Delillo was peculiarly prescient on the Twin Towers in his work (Underworld) B4 9/11, characters often citing the Towers as some source of spiritual mystery.
No American troops were harmed during the Watergate cover-up.
Europe Central by Bill Vollmann has my vote.
Home by Marilynne Robinson
New Finnish Grammar by Diego Marani
Excuse me, this is extremely important. The president of Iran, Hassan Rouhani, has publicly recognized the Holocaust as historical and has said he knows the what the Nazi's did in the extermination of Jews. However, he said he's not a historian and he's ignorant of the details, which he would leave to historians to tell us about. This is probably the most important news of this decade. Take heed.
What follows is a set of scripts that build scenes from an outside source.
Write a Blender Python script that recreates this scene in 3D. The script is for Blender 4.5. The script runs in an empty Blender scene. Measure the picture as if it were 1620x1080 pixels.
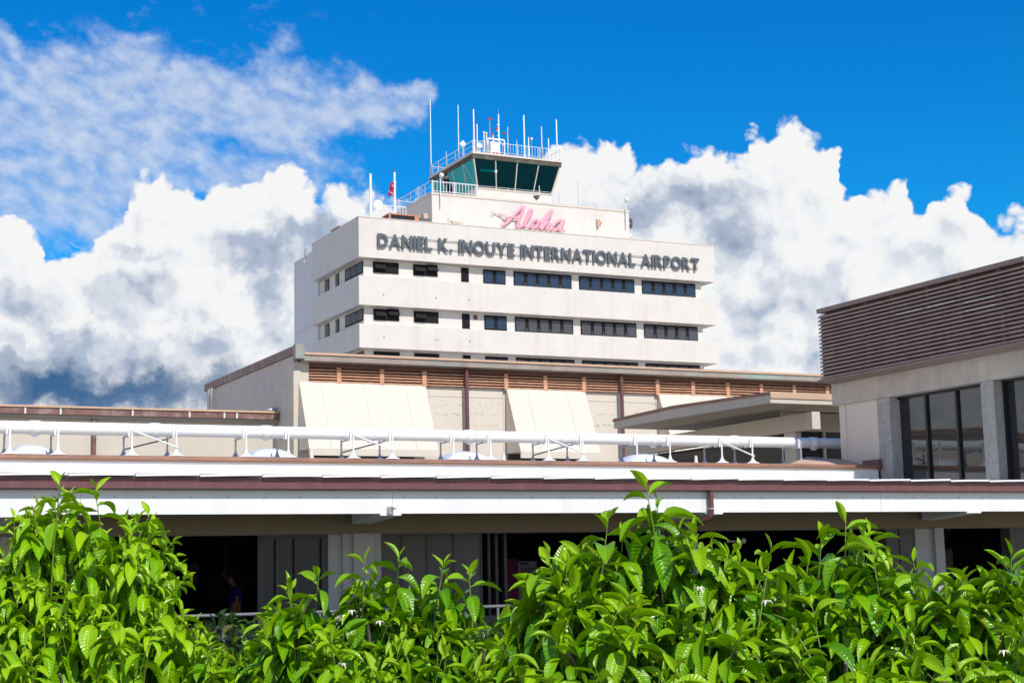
import bpy, math, random
import numpy as np
from mathutils import Vector, Matrix
random.seed(7); RNG = np.random.default_rng(11)
SC = bpy.context.scene; COL = SC.collection

# ------------------------------------------------------------------ camera
FPX = 2492.5
YAW, PITCH, ROLL = [math.radians(a) for a in (26.14, 8.306, -1.247)]
EYE = Vector((0, 0, 6.0))
FW = Vector((math.sin(YAW)*math.cos(PITCH), math.cos(YAW)*math.cos(PITCH), math.sin(PITCH)))
_r = FW.cross(Vector((0, 0, 1))).normalized(); _u = _r.cross(FW)
RT = _r*math.cos(ROLL) + _u*math.sin(ROLL); UP = -_r*math.sin(ROLL) + _u*math.cos(ROLL)
cam = bpy.data.cameras.new('camera'); co = bpy.data.objects.new('camera', cam); COL.objects.link(co)
cam.sensor_width = 36; cam.lens = FPX/1620*36; cam.clip_start = .1; cam.clip_end = 5000
m = Matrix((RT, UP, -FW)).transposed().to_4x4(); m.translation = EYE; co.matrix_world = m
SC.camera = co

def ray(px, py): return FW*FPX + RT*(px-810) + UP*(540-py)
def onY(px, py, v): d = ray(px, py); return EYE + d*((v-EYE.y)/d.y)
def onX(px, py, v): d = ray(px, py); return EYE + d*((v-EYE.x)/d.x)
def sky_uv(px, py):
    d = ray(px, py); return 10*math.atan2(d.x, d.y), 10*math.atan2(d.z, math.hypot(d.x, d.y))

# ------------------------------------------------------------------ node helpers
class NT:
    def __init__(s, tree): s.t = tree; s.n = tree.nodes; s.l = tree.links
    def new(s, typ, **kw):
        n = s.n.new(typ)
        for k, v in kw.items(): setattr(n, k, v)
        return n
    def put(s, sock, v):
        if isinstance(v, bpy.types.NodeSocket): s.l.new(v, sock)
        elif v is not None:
            if hasattr(sock.default_value, '__len__') and len(sock.default_value) == 4 and len(v) == 3: v = (*v, 1)
            sock.default_value = v
    def math(s, op, a, b=None, c=None, clamp=False):
        n = s.new('ShaderNodeMath', operation=op, use_clamp=clamp)
        for i, v in enumerate((a, b, c)):
            if v is not None: s.put(n.inputs[i], v)
        return n.outputs[0]
    def vm(s, op, a, b=None, sc=None):
        n = s.new('ShaderNodeVectorMath', operation=op); s.put(n.inputs[0], a)
        if b is not None: s.put(n.inputs[1], b)
        if sc is not None: s.put(n.inputs['Scale'], sc)
        return n.outputs['Value'] if op in ('LENGTH', 'DOT_PRODUCT') else n.outputs[0]
    def noise(s, vec, scale, detail=5, rough=.55, out='Fac', dist=0):
        n = s.new('ShaderNodeTexNoise'); n.noise_dimensions = getattr(s, 'dims', '3D'); s.put(n.inputs['Vector'], vec)
        n.inputs['Scale'].default_value = scale; n.inputs['Detail'].default_value = detail
        n.inputs['Roughness'].default_value = rough; n.inputs['Distortion'].default_value = dist
        return n.outputs[out]
    def mr(s, v, a, b, c, d, smooth=False):
        n = s.new('ShaderNodeMapRange'); n.interpolation_type = 'SMOOTHSTEP' if smooth else 'LINEAR'
        s.put(n.inputs[0], v)
        for i, q in enumerate((a, b, c, d)): s.put(n.inputs[1+i], q)
        return n.outputs[0]
    def mix(s, f, a, b, blend='MIX'):
        n = s.new('ShaderNodeMix', data_type='RGBA', blend_type=blend)
        s.put(n.inputs[0], f); s.put(n.inputs[6], a); s.put(n.inputs[7], b); return n.outputs[2]

def new_mat(name):
    m = bpy.data.materials.new(name); m.use_nodes = True
    t = NT(m.node_tree); b = t.n['Principled BSDF']; return m, t, b

def surf(name, col, rough=.6, var=.08, vscale=1.5, streak=0, sscale=3.0, dirt=(.35, .3, .25), bump=.0, bscale=40, metal=0, spec=.5,
         stain=0, stain_col=(.3, .5, .42), stain_scale=.6, grid=None):
    """painted / concrete / metal surface: tone variation, vertical rain streaks, patches, fine bump"""
    m, t, b = new_mat(name)
    geo = t.new('ShaderNodeNewGeometry').outputs['Position']
    n1 = t.noise(geo, vscale, 6, .6)
    c = t.mix(t.mr(n1, .3, .7, 0, 1), [q*(1-var) for q in col], [min(1, q*(1+var*.7)) for q in col])
    if streak:
        v = t.vm('MULTIPLY', geo, (sscale, sscale, sscale*.06))
        s1 = t.noise(v, 1, 5, .6)
        big = t.noise(geo, .35, 3, .5)
        f = t.math('MULTIPLY', t.mr(s1, .48, .75, 0, 1), t.mr(big, .35, .65, .2, 1))
        c = t.mix(t.math('MULTIPLY', f, streak), c, dirt)
    if stain:
        s2 = t.noise(geo, stain_scale, 5, .65)
        c = t.mix(t.math('MULTIPLY', t.mr(s2, .5, .68, 0, 1), stain), c, stain_col)
    t.put(b.inputs['Base Color'], c)
    b.inputs['Roughness'].default_value = rough; b.inputs['Metallic'].default_value = metal
    b.inputs['Specular IOR Level'].default_value = spec
    if rough > .2: t.put(b.inputs['Roughness'], t.mr(n1, .3, .7, rough-.06, min(1, rough+.08)))
    if bump:
        bn = t.new('ShaderNodeBump'); bn.inputs['Strength'].default_value = bump; bn.inputs['Distance'].default_value = .02
        t.put(bn.inputs['Height'], t.noise(geo, bscale, 5, .65)); t.put(b.inputs['Normal'], bn.outputs[0])
    return m

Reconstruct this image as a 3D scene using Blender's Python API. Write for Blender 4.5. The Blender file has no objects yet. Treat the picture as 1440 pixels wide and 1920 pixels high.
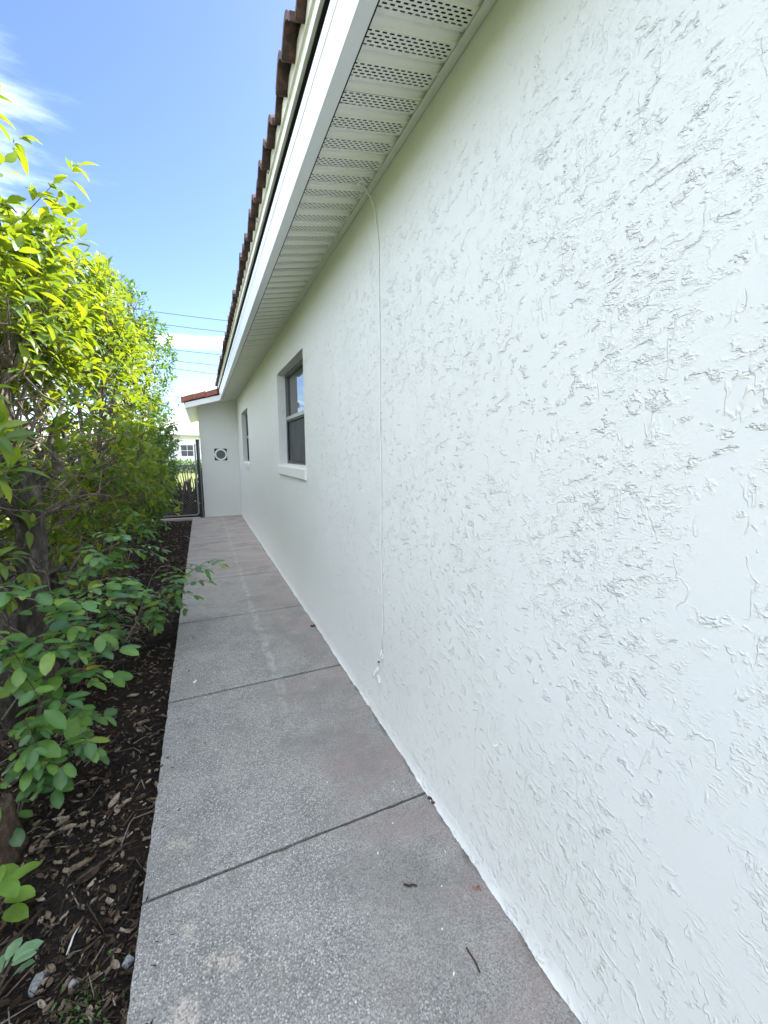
import bpy, bmesh, math, random
import numpy as np
from mathutils import Vector, Matrix

random.seed(7)
rng = np.random.default_rng(7)
S = bpy.context.scene
COL = S.collection
PI = math.pi

# ------------------------------------------------------------------ camera
cam_d = bpy.data.cameras.new('camera')
cam_d.sensor_fit = 'HORIZONTAL'
cam_d.sensor_width = 36.0
cam_d.lens = 36.0 * 757.0 / 1440.0
cam_d.clip_start = 0.02
cam_d.clip_end = 2000
cam = bpy.data.objects.new('camera', cam_d)
COL.objects.link(cam)
CAM = np.array([0.0, 0.0, 1.5])
_d = np.array([377 - 720.0, 851 - 960.0, 757.0]); _d /= np.linalg.norm(_d)
_dn = np.array([0, _d[2], -_d[1]]); _dn /= np.linalg.norm(_dn)
_r = np.cross(_dn, _d)
RW = np.array([_r, _d, -_dn])                 # rows: world axes in camera (right, down, forward)
M = Matrix.Identity(4)
for i in range(3):
    M[i][0] = RW[i, 0]; M[i][1] = -RW[i, 1]; M[i][2] = -RW[i, 2]; M[i][3] = CAM[i]
cam.matrix_world = M
S.camera = cam

def project(P):
    c = (np.asarray(P, float) - CAM) @ RW
    w = np.maximum(c[..., 2], 1e-4)
    return 720 + 757 * c[..., 0] / w, 960 + 757 * c[..., 1] / w, c[..., 2]

# ------------------------------------------------------------------ light
SUN_DIR = Vector((0.64, 0.28, 0.71)).normalized()     # towards the sun
sun_el = math.asin(SUN_DIR.z)
sun_az = math.atan2(SUN_DIR.x, SUN_DIR.y)             # clockwise from +y
world = bpy.data.worlds.new('World'); S.world = world
world.use_nodes = True
WT = world.node_tree; WT.nodes.clear()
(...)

We need the great political books, to help us take heed
1984
Animal Farm
Brave New World
A Day in the Life of Ivan Denisovich
Enemies by Isaac Bashevis Singer
What are the great books on modern Iran/Israel?
Wowzers, Adam Zagajewski- Without End? I'm glad that someone knows this guy, because Polish literature isn't as popular as it could be.
Persepolis by Marjane Satrapi immediately comes to mind. It's a graphic novel - like Maus by Art Spiegelman - set in Iranian around the Revolution.
Other 21st Century literature which comes to mind includes:
My Name is Red by Orhan Pamuk
Lullabies for Little Criminals by Heather O’Neill
And of course...Pastoralia by George Saunders (collection of short stories)
I agree with others though that we can't really judge what's been great this century till some time has passed.